++++ Data ++++

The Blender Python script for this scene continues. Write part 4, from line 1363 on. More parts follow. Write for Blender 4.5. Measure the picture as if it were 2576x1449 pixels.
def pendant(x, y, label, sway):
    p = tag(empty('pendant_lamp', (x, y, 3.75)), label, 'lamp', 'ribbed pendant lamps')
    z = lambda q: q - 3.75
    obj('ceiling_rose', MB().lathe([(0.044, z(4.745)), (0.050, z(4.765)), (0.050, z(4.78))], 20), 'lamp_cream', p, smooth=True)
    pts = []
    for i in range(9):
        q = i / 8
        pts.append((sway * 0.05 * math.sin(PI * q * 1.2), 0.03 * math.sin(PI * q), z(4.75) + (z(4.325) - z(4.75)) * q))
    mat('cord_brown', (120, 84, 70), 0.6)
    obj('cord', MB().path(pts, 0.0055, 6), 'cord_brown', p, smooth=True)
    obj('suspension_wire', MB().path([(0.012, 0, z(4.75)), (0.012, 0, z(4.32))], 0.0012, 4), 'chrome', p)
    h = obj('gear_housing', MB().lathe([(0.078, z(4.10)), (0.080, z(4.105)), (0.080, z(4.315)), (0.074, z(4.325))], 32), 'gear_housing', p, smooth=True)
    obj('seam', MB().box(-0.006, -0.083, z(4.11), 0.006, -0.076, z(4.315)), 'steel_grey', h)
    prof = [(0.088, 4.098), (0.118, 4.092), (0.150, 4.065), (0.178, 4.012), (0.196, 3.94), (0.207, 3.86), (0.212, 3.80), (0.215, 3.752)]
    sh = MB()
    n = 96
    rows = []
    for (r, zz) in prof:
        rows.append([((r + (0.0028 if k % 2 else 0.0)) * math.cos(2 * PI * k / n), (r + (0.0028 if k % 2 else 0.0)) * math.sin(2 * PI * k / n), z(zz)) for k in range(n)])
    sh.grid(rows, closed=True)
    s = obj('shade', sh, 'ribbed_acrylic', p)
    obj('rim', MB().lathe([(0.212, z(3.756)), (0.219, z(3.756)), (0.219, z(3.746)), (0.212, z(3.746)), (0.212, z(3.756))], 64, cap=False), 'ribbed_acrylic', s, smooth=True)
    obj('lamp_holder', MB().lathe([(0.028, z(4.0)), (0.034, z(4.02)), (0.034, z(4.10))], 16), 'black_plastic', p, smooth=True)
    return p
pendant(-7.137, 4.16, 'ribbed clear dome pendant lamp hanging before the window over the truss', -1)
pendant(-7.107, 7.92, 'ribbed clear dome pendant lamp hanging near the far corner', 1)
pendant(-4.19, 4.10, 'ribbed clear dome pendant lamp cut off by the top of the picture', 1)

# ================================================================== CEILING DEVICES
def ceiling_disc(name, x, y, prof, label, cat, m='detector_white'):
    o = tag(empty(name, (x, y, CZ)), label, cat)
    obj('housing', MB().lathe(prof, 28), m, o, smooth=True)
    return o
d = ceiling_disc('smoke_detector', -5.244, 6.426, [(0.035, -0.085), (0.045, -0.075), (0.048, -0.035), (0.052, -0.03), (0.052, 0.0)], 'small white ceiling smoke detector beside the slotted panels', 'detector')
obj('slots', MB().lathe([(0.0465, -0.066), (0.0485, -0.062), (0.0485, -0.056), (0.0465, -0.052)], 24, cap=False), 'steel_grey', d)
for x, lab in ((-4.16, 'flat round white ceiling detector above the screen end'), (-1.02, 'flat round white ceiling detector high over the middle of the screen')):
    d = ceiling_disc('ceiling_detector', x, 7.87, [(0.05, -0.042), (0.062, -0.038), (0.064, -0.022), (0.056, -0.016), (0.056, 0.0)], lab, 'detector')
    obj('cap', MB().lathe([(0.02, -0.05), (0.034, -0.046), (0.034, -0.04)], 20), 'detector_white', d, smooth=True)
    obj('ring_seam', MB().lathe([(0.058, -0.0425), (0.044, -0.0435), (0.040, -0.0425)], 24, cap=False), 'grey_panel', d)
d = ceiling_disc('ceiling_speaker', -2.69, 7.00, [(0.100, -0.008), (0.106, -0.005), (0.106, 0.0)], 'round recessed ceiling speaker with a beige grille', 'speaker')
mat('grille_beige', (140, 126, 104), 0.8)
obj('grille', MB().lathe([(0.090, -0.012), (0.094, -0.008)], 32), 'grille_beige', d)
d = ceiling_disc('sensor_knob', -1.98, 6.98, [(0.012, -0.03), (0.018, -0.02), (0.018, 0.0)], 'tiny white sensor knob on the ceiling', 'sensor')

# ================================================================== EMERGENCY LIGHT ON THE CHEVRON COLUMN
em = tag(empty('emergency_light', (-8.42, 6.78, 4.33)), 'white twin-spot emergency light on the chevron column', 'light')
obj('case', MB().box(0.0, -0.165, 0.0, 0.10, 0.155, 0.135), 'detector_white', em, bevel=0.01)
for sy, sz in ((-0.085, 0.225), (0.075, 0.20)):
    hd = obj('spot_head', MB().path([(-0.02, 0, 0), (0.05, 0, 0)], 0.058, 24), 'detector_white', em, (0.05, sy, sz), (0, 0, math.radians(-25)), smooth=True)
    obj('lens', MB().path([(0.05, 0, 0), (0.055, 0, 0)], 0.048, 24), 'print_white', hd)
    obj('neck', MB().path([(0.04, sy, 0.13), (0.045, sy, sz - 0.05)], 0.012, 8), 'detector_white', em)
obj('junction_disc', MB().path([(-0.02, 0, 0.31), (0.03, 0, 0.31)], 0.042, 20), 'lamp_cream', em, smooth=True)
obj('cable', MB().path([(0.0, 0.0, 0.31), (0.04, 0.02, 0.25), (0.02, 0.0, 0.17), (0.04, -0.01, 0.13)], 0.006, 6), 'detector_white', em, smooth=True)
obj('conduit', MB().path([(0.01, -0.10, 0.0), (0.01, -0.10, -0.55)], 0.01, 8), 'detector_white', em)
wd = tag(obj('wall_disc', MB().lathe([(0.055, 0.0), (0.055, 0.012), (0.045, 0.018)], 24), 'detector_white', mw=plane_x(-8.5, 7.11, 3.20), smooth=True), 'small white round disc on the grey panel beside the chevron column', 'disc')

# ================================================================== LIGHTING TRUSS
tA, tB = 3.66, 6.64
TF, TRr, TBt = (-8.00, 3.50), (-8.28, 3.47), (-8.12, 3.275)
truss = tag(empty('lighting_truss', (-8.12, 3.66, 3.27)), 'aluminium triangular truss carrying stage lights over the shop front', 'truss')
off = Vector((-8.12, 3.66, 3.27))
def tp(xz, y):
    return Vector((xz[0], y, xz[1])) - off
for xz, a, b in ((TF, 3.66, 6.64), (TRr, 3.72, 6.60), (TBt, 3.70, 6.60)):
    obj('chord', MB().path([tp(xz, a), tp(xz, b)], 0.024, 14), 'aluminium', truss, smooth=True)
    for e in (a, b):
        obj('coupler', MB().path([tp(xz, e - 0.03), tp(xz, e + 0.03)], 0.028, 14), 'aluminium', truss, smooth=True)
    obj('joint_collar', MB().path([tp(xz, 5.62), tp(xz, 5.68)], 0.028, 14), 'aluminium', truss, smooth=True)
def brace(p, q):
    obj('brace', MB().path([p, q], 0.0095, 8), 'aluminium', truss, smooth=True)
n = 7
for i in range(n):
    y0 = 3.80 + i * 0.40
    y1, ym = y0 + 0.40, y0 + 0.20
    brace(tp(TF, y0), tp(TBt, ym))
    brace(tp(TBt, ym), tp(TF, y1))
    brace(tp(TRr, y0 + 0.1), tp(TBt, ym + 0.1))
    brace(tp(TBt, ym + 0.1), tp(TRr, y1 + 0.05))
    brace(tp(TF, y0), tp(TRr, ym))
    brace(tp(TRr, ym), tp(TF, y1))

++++

What needs to be done: Copy down the whole of the data above, matching it exactly.

The solution:
The Blender Python script for this scene continues. Write part 4, from line 1363 on. More parts follow. Write for Blender 4.5. Measure the picture as if it were 2576x1449 pixels.
def pendant(x, y, label, sway):
    p = tag(empty('pendant_lamp', (x, y, 3.75)), label, 'lamp', 'ribbed pendant lamps')
    z = lambda q: q - 3.75
    obj('ceiling_rose', MB().lathe([(0.044, z(4.745)), (0.050, z(4.765)), (0.050, z(4.78))], 20), 'lamp_cream', p, smooth=True)
    pts = []
    for i in range(9):
        q = i / 8
        pts.append((sway * 0.05 * math.sin(PI * q * 1.2), 0.03 * math.sin(PI * q), z(4.75) + (z(4.325) - z(4.75)) * q))
    mat('cord_brown', (120, 84, 70), 0.6)
    obj('cord', MB().path(pts, 0.0055, 6), 'cord_brown', p, smooth=True)
    obj('suspension_wire', MB().path([(0.012, 0, z(4.75)), (0.012, 0, z(4.32))], 0.0012, 4), 'chrome', p)
    h = obj('gear_housing', MB().lathe([(0.078, z(4.10)), (0.080, z(4.105)), (0.080, z(4.315)), (0.074, z(4.325))], 32), 'gear_housing', p, smooth=True)
    obj('seam', MB().box(-0.006, -0.083, z(4.11), 0.006, -0.076, z(4.315)), 'steel_grey', h)
    prof = [(0.088, 4.098), (0.118, 4.092), (0.150, 4.065), (0.178, 4.012), (0.196, 3.94), (0.207, 3.86), (0.212, 3.80), (0.215, 3.752)]
    sh = MB()
    n = 96
    rows = []
    for (r, zz) in prof:
        rows.append([((r + (0.0028 if k % 2 else 0.0)) * math.cos(2 * PI * k / n), (r + (0.0028 if k % 2 else 0.0)) * math.sin(2 * PI * k / n), z(zz)) for k in range(n)])
    sh.grid(rows, closed=True)
    s = obj('shade', sh, 'ribbed_acrylic', p)
    obj('rim', MB().lathe([(0.212, z(3.756)), (0.219, z(3.756)), (0.219, z(3.746)), (0.212, z(3.746)), (0.212, z(3.756))], 64, cap=False), 'ribbed_acrylic', s, smooth=True)
    obj('lamp_holder', MB().lathe([(0.028, z(4.0)), (0.034, z(4.02)), (0.034, z(4.10))], 16), 'black_plastic', p, smooth=True)
    return p
pendant(-7.137, 4.16, 'ribbed clear dome pendant lamp hanging before the window over the truss', -1)
pendant(-7.107, 7.92, 'ribbed clear dome pendant lamp hanging near the far corner', 1)
pendant(-4.19, 4.10, 'ribbed clear dome pendant lamp cut off by the top of the picture', 1)

# ================================================================== CEILING DEVICES
def ceiling_disc(name, x, y, prof, label, cat, m='detector_white'):
    o = tag(empty(name, (x, y, CZ)), label, cat)
    obj('housing', MB().lathe(prof, 28), m, o, smooth=True)
    return o
d = ceiling_disc('smoke_detector', -5.244, 6.426, [(0.035, -0.085), (0.045, -0.075), (0.048, -0.035), (0.052, -0.03), (0.052, 0.0)], 'small white ceiling smoke detector beside the slotted panels', 'detector')
obj('slots', MB().lathe([(0.0465, -0.066), (0.0485, -0.062), (0.0485, -0.056), (0.0465, -0.052)], 24, cap=False), 'steel_grey', d)
for x, lab in ((-4.16, 'flat round white ceiling detector above the screen end'), (-1.02, 'flat round white ceiling detector high over the middle of the screen')):
    d = ceiling_disc('ceiling_detector', x, 7.87, [(0.05, -0.042), (0.062, -0.038), (0.064, -0.022), (0.056, -0.016), (0.056, 0.0)], lab, 'detector')
    obj('cap', MB().lathe([(0.02, -0.05), (0.034, -0.046), (0.034, -0.04)], 20), 'detector_white', d, smooth=True)
    obj('ring_seam', MB().lathe([(0.058, -0.0425), (0.044, -0.0435), (0.040, -0.0425)], 24, cap=False), 'grey_panel', d)
d = ceiling_disc('ceiling_speaker', -2.69, 7.00, [(0.100, -0.008), (0.106, -0.005), (0.106, 0.0)], 'round recessed ceiling speaker with a beige grille', 'speaker')
mat('grille_beige', (140, 126, 104), 0.8)
obj('grille', MB().lathe([(0.090, -0.012), (0.094, -0.008)], 32), 'grille_beige', d)
d = ceiling_disc('sensor_knob', -1.98, 6.98, [(0.012, -0.03), (0.018, -0.02), (0.018, 0.0)], 'tiny white sensor knob on the ceiling', 'sensor')

# ================================================================== EMERGENCY LIGHT ON THE CHEVRON COLUMN
em = tag(empty('emergency_light', (-8.42, 6.78, 4.33)), 'white twin-spot emergency light on the chevron column', 'light')
obj('case', MB().box(0.0, -0.165, 0.0, 0.10, 0.155, 0.135), 'detector_white', em, bevel=0.01)
for sy, sz in ((-0.085, 0.225), (0.075, 0.20)):
    hd = obj('spot_head', MB().path([(-0.02, 0, 0), (0.05, 0, 0)], 0.058, 24), 'detector_white', em, (0.05, sy, sz), (0, 0, math.radians(-25)), smooth=True)
    obj('lens', MB().path([(0.05, 0, 0), (0.055, 0, 0)], 0.048, 24), 'print_white', hd)
    obj('neck', MB().path([(0.04, sy, 0.13), (0.045, sy, sz - 0.05)], 0.012, 8), 'detector_white', em)
obj('junction_disc', MB().path([(-0.02, 0, 0.31), (0.03, 0, 0.31)], 0.042, 20), 'lamp_cream', em, smooth=True)
obj('cable', MB().path([(0.0, 0.0, 0.31), (0.04, 0.02, 0.25), (0.02, 0.0, 0.17), (0.04, -0.01, 0.13)], 0.006, 6), 'detector_white', em, smooth=True)
obj('conduit', MB().path([(0.01, -0.10, 0.0), (0.01, -0.10, -0.55)], 0.01, 8), 'detector_white', em)
wd = tag(obj('wall_disc', MB().lathe([(0.055, 0.0), (0.055, 0.012), (0.045, 0.018)], 24), 'detector_white', mw=plane_x(-8.5, 7.11, 3.20), smooth=True), 'small white round disc on the grey panel beside the chevron column', 'disc')

# ================================================================== LIGHTING TRUSS
tA, tB = 3.66, 6.64
TF, TRr, TBt = (-8.00, 3.50), (-8.28, 3.47), (-8.12, 3.275)
truss = tag(empty('lighting_truss', (-8.12, 3.66, 3.27)), 'aluminium triangular truss carrying stage lights over the shop front', 'truss')
off = Vector((-8.12, 3.66, 3.27))
def tp(xz, y):
    return Vector((xz[0], y, xz[1])) - off
for xz, a, b in ((TF, 3.66, 6.64), (TRr, 3.72, 6.60), (TBt, 3.70, 6.60)):
    obj('chord', MB().path([tp(xz, a), tp(xz, b)], 0.024, 14), 'aluminium', truss, smooth=True)
    for e in (a, b):
        obj('coupler', MB().path([tp(xz, e - 0.03), tp(xz, e + 0.03)], 0.028, 14), 'aluminium', truss, smooth=True)
    obj('joint_collar', MB().path([tp(xz, 5.62), tp(xz, 5.68)], 0.028, 14), 'aluminium', truss, smooth=True)
def brace(p, q):
    obj('brace', MB().path([p, q], 0.0095, 8), 'aluminium', truss, smooth=True)
n = 7
for i in range(n):
    y0 = 3.80 + i * 0.40
    y1, ym = y0 + 0.40, y0 + 0.20
    brace(tp(TF, y0), tp(TBt, ym))
    brace(tp(TBt, ym), tp(TF, y1))
    brace(tp(TRr, y0 + 0.1), tp(TBt, ym + 0.1))
    brace(tp(TBt, ym + 0.1), tp(TRr, y1 + 0.05))
    brace(tp(TF, y0), tp(TRr, ym))
    brace(tp(TRr, ym), tp(TF, y1))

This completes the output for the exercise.